In fact, the way Mulroney went about his intervention is instructive in highlighting the difference between a prime minister bent on effecting real change and a prime minister who is content to “virtue signal.”

Mulroney was already a confirmed warrior in his heart and mind against apartheid when he assumed his party’s leadership. Three months after he became prime minister, in Dec. 1984, Mulroney met in Ottawa with Bishop Desmond Tutu, seeking advice on what role Canada might play in the stalled efforts to free Nelson Mandela, who, by then, had been imprisoned for two decades. Then, he informed his cabinet that pressing for Mandela’s liberation would be a government priority. Then, he instructed Canada’s UN ambassador, Stephen Lewis, to lobby reluctant but influential world leaders to join the campaign.

It was a long and difficult, step-by-step crusade. Mulroney not only stayed the course, he kept his eye on the ball all the way through, enduring a period of frosty relations with “realpolitik” leaders Margaret Thatcher and Ronald Reagan, while seeking and finding common cause with countries like Australia, Zambia and India. He made the case for ending apartheid through international cooperation in every forum that would have him, however hostile (as some Commonwealth meetings became), and eventually was able to ensure Mandela’s case was added to G7 agendas and, ultimately, to the UN General Assembly agenda.

When Mandela was finally freed from prison on Feb. 11, 1990, Mulroney was one of the first people he called. In appreciation for what Mulroney’s government had done for him, Mandela elected to make his first formal speech in a legislature to our Parliament. Now that was a fine moment for Canada. And we owe that moment, when we were on the right side of history in a spectacular way, to Brian Mulroney.

Mulroney knew the difference between bad actors and an inherently bad system. He had a vision of what needed to be done to effect real change. He did not act impulsively or alone. He laid the groundwork for a strong and effective campaign by putting together a politically viable plan. He provided leadership for the plan and oversaw it every step of the way. He faced opposition, spent moral capital, gambled on an outcome that seems inevitable now, but certainly wasn’t then. Is it possible to imagine Trudeau, burning with that kind of sustained fervour for justice, pulling off a feat of that magnitude? No need to answer; it was a rhetorical question.

I am glad my panel opponent reminded me of that story. It illustrates the absolute chasm in terms of real leadership between the two prime ministers. Trudeau has no serious vision or plan for putting his shoulder to the wheel in ameliorating grave, systemic injustices in other parts of the world.
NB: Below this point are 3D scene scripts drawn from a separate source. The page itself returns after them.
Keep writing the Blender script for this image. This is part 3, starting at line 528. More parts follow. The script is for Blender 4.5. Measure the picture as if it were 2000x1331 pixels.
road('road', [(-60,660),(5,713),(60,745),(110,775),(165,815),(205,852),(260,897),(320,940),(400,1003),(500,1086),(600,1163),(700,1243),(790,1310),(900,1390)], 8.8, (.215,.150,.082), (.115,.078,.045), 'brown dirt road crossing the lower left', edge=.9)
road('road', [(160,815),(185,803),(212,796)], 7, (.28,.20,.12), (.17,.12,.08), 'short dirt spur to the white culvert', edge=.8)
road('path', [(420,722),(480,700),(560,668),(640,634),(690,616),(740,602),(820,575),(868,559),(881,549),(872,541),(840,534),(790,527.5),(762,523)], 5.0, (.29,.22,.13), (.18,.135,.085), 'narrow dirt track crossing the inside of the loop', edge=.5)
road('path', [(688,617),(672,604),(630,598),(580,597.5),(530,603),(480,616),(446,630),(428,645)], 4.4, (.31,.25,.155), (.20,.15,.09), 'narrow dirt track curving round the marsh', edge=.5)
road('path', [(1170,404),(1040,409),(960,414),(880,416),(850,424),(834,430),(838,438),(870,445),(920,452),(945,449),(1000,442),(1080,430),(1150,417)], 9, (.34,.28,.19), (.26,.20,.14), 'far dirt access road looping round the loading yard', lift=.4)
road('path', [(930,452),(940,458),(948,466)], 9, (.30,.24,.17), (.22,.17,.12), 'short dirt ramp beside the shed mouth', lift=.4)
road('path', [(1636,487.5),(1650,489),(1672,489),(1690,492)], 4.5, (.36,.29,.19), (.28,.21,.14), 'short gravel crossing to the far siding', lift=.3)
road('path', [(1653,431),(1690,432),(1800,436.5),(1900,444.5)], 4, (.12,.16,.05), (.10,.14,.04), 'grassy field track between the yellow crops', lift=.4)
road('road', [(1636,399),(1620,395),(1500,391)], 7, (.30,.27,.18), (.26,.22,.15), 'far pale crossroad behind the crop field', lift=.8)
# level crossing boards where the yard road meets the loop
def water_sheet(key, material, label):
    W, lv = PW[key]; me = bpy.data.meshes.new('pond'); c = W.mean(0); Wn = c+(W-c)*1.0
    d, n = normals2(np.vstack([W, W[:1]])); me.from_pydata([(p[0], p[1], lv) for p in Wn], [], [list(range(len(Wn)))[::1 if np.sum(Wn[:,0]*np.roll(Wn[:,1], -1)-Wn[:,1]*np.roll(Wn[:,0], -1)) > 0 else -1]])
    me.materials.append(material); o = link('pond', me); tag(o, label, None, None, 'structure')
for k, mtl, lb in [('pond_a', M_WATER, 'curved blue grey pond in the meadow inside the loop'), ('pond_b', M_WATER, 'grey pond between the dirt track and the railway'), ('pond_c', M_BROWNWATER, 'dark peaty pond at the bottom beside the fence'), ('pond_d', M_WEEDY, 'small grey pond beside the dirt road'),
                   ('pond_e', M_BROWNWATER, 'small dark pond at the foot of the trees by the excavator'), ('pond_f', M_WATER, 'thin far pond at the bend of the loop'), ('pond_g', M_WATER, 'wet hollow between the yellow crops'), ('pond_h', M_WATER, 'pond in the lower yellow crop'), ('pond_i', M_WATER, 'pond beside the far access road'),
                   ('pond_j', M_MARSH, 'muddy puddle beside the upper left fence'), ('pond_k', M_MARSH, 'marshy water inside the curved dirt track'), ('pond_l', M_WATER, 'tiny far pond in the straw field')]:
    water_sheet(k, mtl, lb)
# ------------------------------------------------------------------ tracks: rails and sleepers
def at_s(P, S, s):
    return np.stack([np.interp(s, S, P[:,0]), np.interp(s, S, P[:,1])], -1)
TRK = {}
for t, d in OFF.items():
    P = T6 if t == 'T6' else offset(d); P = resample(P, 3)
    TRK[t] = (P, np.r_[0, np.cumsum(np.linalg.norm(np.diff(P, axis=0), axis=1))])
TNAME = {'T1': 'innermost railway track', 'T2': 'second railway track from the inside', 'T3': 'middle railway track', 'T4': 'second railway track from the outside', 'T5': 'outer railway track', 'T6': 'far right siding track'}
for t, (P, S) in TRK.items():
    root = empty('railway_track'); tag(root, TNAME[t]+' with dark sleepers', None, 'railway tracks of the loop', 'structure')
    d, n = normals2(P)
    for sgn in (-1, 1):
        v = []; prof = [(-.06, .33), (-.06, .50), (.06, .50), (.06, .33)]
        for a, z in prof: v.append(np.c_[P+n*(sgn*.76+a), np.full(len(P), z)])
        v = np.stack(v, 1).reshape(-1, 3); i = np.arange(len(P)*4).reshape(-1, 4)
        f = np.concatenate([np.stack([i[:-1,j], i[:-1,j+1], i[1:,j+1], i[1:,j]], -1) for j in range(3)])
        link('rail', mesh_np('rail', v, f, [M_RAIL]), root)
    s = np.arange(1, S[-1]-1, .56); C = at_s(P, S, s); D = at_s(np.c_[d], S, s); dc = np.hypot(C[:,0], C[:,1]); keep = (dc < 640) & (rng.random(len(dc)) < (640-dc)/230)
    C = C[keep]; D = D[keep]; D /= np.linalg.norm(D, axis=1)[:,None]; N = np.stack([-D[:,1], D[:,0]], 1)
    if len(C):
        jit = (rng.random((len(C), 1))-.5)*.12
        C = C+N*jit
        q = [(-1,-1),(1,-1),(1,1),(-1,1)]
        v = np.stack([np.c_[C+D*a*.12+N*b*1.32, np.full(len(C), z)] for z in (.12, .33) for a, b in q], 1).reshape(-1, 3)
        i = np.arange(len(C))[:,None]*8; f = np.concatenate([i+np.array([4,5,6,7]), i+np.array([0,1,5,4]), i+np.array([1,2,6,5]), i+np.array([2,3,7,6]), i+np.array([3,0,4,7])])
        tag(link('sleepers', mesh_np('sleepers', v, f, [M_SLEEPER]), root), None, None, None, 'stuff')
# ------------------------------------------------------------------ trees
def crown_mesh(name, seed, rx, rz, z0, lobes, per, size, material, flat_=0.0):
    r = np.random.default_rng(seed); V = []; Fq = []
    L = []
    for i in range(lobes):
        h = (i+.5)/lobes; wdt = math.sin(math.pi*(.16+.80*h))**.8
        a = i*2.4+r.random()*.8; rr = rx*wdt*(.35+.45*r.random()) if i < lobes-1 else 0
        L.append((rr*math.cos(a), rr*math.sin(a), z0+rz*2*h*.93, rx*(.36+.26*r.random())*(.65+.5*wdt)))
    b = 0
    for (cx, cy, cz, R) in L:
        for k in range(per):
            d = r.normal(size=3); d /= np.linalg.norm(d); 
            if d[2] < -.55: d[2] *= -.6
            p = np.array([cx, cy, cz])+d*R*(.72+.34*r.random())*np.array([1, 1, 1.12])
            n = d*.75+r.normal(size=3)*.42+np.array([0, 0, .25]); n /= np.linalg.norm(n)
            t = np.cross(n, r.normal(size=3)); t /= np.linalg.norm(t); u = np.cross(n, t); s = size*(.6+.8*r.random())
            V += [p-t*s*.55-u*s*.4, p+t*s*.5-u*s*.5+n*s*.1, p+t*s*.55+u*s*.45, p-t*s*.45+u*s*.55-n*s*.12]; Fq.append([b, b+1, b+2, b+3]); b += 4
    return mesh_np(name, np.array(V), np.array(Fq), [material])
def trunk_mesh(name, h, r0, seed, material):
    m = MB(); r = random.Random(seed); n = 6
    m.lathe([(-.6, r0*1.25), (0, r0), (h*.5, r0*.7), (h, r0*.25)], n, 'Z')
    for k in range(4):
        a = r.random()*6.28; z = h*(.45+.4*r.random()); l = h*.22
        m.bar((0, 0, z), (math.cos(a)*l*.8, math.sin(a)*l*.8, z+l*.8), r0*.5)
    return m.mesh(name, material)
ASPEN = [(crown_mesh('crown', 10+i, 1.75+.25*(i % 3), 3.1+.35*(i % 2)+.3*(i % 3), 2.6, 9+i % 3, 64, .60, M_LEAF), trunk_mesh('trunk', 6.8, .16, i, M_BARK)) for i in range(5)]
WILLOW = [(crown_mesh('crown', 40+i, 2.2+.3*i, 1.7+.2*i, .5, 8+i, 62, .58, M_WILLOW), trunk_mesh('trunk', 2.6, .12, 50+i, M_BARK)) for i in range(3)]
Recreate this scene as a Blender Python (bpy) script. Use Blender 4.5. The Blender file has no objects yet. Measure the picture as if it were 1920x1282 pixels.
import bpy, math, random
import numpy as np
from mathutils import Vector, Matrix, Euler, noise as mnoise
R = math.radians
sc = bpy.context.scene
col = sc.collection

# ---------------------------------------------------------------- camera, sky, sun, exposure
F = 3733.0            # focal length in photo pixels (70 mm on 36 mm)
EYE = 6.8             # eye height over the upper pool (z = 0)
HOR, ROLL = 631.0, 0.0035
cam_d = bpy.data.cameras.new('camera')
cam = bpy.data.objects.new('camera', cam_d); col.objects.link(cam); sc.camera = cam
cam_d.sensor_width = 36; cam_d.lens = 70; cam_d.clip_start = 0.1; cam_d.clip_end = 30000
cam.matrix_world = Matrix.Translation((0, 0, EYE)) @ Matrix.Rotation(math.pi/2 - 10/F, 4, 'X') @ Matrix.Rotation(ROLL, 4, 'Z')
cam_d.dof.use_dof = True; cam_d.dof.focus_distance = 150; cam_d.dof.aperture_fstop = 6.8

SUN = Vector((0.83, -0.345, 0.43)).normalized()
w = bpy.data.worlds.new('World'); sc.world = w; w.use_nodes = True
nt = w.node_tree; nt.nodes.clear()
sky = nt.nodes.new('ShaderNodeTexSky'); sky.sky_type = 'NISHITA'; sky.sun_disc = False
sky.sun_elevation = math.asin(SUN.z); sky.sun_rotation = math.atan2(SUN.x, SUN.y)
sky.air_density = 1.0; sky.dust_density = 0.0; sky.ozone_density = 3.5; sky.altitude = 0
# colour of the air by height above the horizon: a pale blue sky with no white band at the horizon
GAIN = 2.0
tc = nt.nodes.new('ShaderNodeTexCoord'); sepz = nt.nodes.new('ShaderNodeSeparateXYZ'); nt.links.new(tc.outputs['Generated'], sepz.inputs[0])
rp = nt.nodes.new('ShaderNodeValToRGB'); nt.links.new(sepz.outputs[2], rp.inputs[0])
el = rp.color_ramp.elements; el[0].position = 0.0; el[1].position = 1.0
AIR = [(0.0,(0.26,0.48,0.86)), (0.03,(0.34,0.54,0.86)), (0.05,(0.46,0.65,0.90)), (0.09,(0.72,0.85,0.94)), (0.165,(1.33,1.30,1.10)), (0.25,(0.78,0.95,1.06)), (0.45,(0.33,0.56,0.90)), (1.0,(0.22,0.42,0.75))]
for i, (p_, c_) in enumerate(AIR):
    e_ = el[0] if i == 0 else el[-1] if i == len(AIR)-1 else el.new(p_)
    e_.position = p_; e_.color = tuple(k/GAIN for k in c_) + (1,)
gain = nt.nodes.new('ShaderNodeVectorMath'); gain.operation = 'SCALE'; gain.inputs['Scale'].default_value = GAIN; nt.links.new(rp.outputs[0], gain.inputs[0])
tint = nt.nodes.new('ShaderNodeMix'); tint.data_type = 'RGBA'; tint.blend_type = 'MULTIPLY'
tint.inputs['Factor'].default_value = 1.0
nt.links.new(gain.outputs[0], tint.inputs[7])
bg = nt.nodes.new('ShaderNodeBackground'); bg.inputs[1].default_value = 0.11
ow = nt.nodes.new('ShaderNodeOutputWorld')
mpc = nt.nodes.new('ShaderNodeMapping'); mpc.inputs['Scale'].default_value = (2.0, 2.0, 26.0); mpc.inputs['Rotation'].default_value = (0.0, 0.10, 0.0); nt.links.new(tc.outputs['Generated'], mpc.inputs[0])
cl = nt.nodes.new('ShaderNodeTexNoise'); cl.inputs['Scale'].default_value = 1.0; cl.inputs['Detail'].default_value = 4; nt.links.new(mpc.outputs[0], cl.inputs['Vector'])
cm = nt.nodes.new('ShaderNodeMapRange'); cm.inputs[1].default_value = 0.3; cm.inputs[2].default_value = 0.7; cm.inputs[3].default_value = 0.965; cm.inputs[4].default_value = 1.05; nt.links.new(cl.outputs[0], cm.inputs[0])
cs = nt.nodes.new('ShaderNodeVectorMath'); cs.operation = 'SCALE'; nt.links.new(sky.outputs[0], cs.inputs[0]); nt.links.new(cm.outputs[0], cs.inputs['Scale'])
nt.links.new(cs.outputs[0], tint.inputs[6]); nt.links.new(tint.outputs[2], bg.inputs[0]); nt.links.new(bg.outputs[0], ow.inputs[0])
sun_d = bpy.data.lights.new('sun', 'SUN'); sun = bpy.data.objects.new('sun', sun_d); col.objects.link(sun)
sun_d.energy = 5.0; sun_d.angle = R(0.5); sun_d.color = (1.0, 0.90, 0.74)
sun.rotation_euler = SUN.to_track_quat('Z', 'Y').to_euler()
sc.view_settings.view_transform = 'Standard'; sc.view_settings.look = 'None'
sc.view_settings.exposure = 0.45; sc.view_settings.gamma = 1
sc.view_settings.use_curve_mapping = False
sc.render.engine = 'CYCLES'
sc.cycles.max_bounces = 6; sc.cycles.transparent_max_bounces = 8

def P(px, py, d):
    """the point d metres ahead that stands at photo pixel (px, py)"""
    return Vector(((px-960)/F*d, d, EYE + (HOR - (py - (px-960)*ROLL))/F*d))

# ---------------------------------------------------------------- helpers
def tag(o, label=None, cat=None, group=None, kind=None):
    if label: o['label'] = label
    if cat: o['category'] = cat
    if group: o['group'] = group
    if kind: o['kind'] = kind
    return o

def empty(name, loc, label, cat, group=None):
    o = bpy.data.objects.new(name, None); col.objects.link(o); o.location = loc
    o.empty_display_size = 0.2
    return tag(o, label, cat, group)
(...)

He is a champion of gender equality at home, for one good example, but displays no inclination to lend his moral authority to a campaign that might alleviate the plight of women living under oppression – under gender apartheid to be precise – throughout great swaths of the Islamic world. When it comes to systemic abuses of human rights, Trudeau confuses high-minded statements with action. He thinks words are enough.